Exercise: Reproduce the complete listing without any deviation.

#####

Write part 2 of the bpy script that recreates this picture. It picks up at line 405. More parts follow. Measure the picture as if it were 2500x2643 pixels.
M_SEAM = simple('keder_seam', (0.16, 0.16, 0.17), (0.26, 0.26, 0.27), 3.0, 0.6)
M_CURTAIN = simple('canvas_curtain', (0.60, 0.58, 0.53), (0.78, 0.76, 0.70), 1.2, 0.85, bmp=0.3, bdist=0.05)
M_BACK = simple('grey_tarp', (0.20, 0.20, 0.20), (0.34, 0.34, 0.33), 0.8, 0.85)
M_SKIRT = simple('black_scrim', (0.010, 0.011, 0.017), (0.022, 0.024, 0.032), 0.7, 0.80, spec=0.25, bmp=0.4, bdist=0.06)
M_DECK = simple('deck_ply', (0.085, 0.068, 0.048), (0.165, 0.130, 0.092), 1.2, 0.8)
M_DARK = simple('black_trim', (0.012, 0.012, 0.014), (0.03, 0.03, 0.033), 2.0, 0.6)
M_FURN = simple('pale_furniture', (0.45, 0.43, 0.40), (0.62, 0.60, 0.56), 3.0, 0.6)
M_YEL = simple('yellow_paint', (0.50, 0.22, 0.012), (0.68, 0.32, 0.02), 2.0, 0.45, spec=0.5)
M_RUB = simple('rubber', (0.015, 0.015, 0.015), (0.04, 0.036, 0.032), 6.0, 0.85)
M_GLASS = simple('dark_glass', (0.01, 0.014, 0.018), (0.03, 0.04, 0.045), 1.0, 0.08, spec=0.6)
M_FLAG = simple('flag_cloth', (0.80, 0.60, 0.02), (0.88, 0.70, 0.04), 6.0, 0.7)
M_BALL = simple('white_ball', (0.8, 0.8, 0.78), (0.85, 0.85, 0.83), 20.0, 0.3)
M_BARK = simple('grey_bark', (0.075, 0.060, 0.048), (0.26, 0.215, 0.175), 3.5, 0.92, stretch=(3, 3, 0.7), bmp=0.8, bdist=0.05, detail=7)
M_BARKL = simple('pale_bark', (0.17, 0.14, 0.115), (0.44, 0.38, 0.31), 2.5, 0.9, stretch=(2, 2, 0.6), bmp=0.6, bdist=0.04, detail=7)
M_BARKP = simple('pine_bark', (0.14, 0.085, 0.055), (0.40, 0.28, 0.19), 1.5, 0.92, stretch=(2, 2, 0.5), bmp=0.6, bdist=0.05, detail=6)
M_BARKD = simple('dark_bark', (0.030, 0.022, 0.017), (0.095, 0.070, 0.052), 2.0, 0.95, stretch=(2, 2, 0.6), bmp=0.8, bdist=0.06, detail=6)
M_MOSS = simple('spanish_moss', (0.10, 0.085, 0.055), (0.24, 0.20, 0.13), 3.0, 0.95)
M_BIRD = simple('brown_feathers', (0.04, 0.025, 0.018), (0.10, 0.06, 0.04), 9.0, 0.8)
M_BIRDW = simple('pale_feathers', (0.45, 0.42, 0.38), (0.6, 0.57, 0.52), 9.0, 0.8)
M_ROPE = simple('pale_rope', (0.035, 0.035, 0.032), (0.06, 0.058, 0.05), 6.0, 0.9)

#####

Response below:
Write part 2 of the bpy script that recreates this picture. It picks up at line 405. More parts follow. Measure the picture as if it were 2500x2643 pixels.
M_SEAM = simple('keder_seam', (0.16, 0.16, 0.17), (0.26, 0.26, 0.27), 3.0, 0.6)
M_CURTAIN = simple('canvas_curtain', (0.60, 0.58, 0.53), (0.78, 0.76, 0.70), 1.2, 0.85, bmp=0.3, bdist=0.05)
M_BACK = simple('grey_tarp', (0.20, 0.20, 0.20), (0.34, 0.34, 0.33), 0.8, 0.85)
M_SKIRT = simple('black_scrim', (0.010, 0.011, 0.017), (0.022, 0.024, 0.032), 0.7, 0.80, spec=0.25, bmp=0.4, bdist=0.06)
M_DECK = simple('deck_ply', (0.085, 0.068, 0.048), (0.165, 0.130, 0.092), 1.2, 0.8)
M_DARK = simple('black_trim', (0.012, 0.012, 0.014), (0.03, 0.03, 0.033), 2.0, 0.6)
M_FURN = simple('pale_furniture', (0.45, 0.43, 0.40), (0.62, 0.60, 0.56), 3.0, 0.6)
M_YEL = simple('yellow_paint', (0.50, 0.22, 0.012), (0.68, 0.32, 0.02), 2.0, 0.45, spec=0.5)
M_RUB = simple('rubber', (0.015, 0.015, 0.015), (0.04, 0.036, 0.032), 6.0, 0.85)
M_GLASS = simple('dark_glass', (0.01, 0.014, 0.018), (0.03, 0.04, 0.045), 1.0, 0.08, spec=0.6)
M_FLAG = simple('flag_cloth', (0.80, 0.60, 0.02), (0.88, 0.70, 0.04), 6.0, 0.7)
M_BALL = simple('white_ball', (0.8, 0.8, 0.78), (0.85, 0.85, 0.83), 20.0, 0.3)
M_BARK = simple('grey_bark', (0.075, 0.060, 0.048), (0.26, 0.215, 0.175), 3.5, 0.92, stretch=(3, 3, 0.7), bmp=0.8, bdist=0.05, detail=7)
M_BARKL = simple('pale_bark', (0.17, 0.14, 0.115), (0.44, 0.38, 0.31), 2.5, 0.9, stretch=(2, 2, 0.6), bmp=0.6, bdist=0.04, detail=7)
M_BARKP = simple('pine_bark', (0.14, 0.085, 0.055), (0.40, 0.28, 0.19), 1.5, 0.92, stretch=(2, 2, 0.5), bmp=0.6, bdist=0.05, detail=6)
M_BARKD = simple('dark_bark', (0.030, 0.022, 0.017), (0.095, 0.070, 0.052), 2.0, 0.95, stretch=(2, 2, 0.6), bmp=0.8, bdist=0.06, detail=6)
M_MOSS = simple('spanish_moss', (0.10, 0.085, 0.055), (0.24, 0.20, 0.13), 3.0, 0.95)
M_BIRD = simple('brown_feathers', (0.04, 0.025, 0.018), (0.10, 0.06, 0.04), 9.0, 0.8)
M_BIRDW = simple('pale_feathers', (0.45, 0.42, 0.38), (0.6, 0.57, 0.52), 9.0, 0.8)
M_ROPE = simple('pale_rope', (0.035, 0.035, 0.032), (0.06, 0.058, 0.05), 6.0, 0.9)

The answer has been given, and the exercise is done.